Copy each line of the data below exactly, leaving out pictures.

** start **

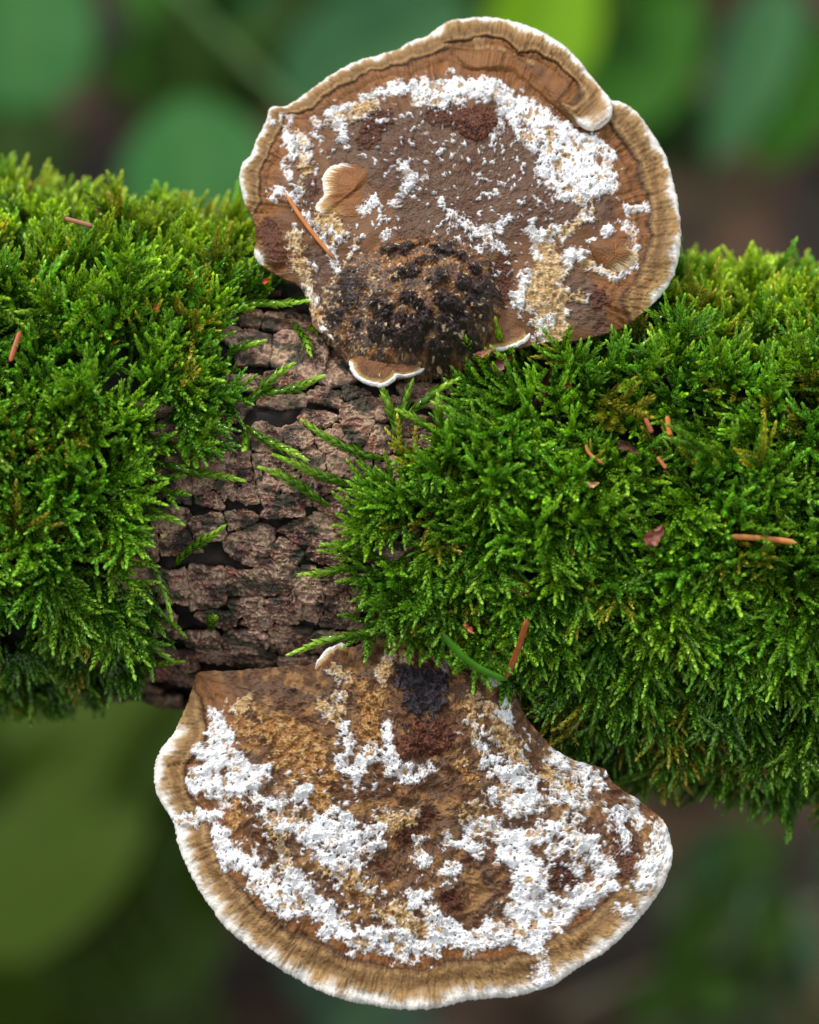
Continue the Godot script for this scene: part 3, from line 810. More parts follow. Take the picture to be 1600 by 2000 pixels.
	var lump := Outline.new([Vector3(768, 1472, 0), Vector3(775, 1450, 0), Vector3(800, 1440, 0), Vector3(802, 1418, 0), Vector3(835, 1412, 0), Vector3(872, 1420, 0), Vector3(892, 1448, 0), Vector3(880, 1480, 0), Vector3(840, 1490, 0), Vector3(806, 1496, 0), Vector3(778, 1498, 0)], Vector2(828, 1458))
	put("rusty_lump", skin(lump, 220, 48, place, look_knob, 6.0, 20.0, 6.0, RUST), skin_mat, root).set_meta("label", "rough rusty lump below the dark spot of the lower fungus")
	base_lift = dome_l(650, 1300) - 6.0
	var lip := Outline.new([Vector3(616, 1318, 0.7), Vector3(620, 1295, 1), Vector3(638, 1272, 1), Vector3(652, 1266, 1), Vector3(662, 1258, 1), Vector3(674, 1262, 1), Vector3(684, 1278, 0.7), Vector3(690, 1300, 0), Vector3(672, 1325, 0), Vector3(640, 1332, 0)], Vector2(652, 1298))
	put("small_lip", skin(lip, 160, 40, place, look_lip, 6.0, 40.0, 1.0, PALE), skin_mat, root)


# ---------------------------------------------------------------- ground

func make_ground() -> void:
	var m := StandardMaterial3D.new()
	var t := NoiseTexture2D.new()
	t.width = 512
	t.height = 512
	t.seamless = true
	t.noise = noise(0.012, 5, 5)
	var ramp := Gradient.new()
	ramp.colors = PackedColorArray([Color8(10, 7, 4), Color8(30, 20, 11), Color8(74, 52, 36), Color8(24, 30, 6)])
	ramp.offsets = PackedFloat32Array([0.2, 0.48, 0.66, 0.85])
	t.color_ramp = ramp
	m.albedo_texture = t
	m.uv1_triplanar = true
	m.uv1_world_triplanar = true
	m.uv1_scale = Vector3(1.3, 1.3, 1.3)
	m.roughness = 0.95
	var pm := PlaneMesh.new()
	pm.size = Vector2(60, 60)
	var g := put("forest_ground", pm, m, self)
	tag(g, "brown forest floor far below the log, out of focus", "", "", "structure")


# ---------------------------------------------------------------- the log and its bark

var bark_mat: StandardMaterial3D
var log_root: Node3D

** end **

### EXERCISE RESULT
Continue the Godot script for this scene: part 3, from line 810. More parts follow. Take the picture to be 1600 by 2000 pixels.
	var lump := Outline.new([Vector3(768, 1472, 0), Vector3(775, 1450, 0), Vector3(800, 1440, 0), Vector3(802, 1418, 0), Vector3(835, 1412, 0), Vector3(872, 1420, 0), Vector3(892, 1448, 0), Vector3(880, 1480, 0), Vector3(840, 1490, 0), Vector3(806, 1496, 0), Vector3(778, 1498, 0)], Vector2(828, 1458))
	put("rusty_lump", skin(lump, 220, 48, place, look_knob, 6.0, 20.0, 6.0, RUST), skin_mat, root).set_meta("label", "rough rusty lump below the dark spot of the lower fungus")
	base_lift = dome_l(650, 1300) - 6.0
	var lip := Outline.new([Vector3(616, 1318, 0.7), Vector3(620, 1295, 1), Vector3(638, 1272, 1), Vector3(652, 1266, 1), Vector3(662, 1258, 1), Vector3(674, 1262, 1), Vector3(684, 1278, 0.7), Vector3(690, 1300, 0), Vector3(672, 1325, 0), Vector3(640, 1332, 0)], Vector2(652, 1298))
	put("small_lip", skin(lip, 160, 40, place, look_lip, 6.0, 40.0, 1.0, PALE), skin_mat, root)


# ---------------------------------------------------------------- ground

func make_ground() -> void:
	var m := StandardMaterial3D.new()
	var t := NoiseTexture2D.new()
	t.width = 512
	t.height = 512
	t.seamless = true
	t.noise = noise(0.012, 5, 5)
	var ramp := Gradient.new()
	ramp.colors = PackedColorArray([Color8(10, 7, 4), Color8(30, 20, 11), Color8(74, 52, 36), Color8(24, 30, 6)])
	ramp.offsets = PackedFloat32Array([0.2, 0.48, 0.66, 0.85])
	t.color_ramp = ramp
	m.albedo_texture = t
	m.uv1_triplanar = true
	m.uv1_world_triplanar = true
	m.uv1_scale = Vector3(1.3, 1.3, 1.3)
	m.roughness = 0.95
	var pm := PlaneMesh.new()
	pm.size = Vector2(60, 60)
	var g := put("forest_ground", pm, m, self)
	tag(g, "brown forest floor far below the log, out of focus", "", "", "structure")


# ---------------------------------------------------------------- the log and its bark

var bark_mat: StandardMaterial3D
var log_root: Node3D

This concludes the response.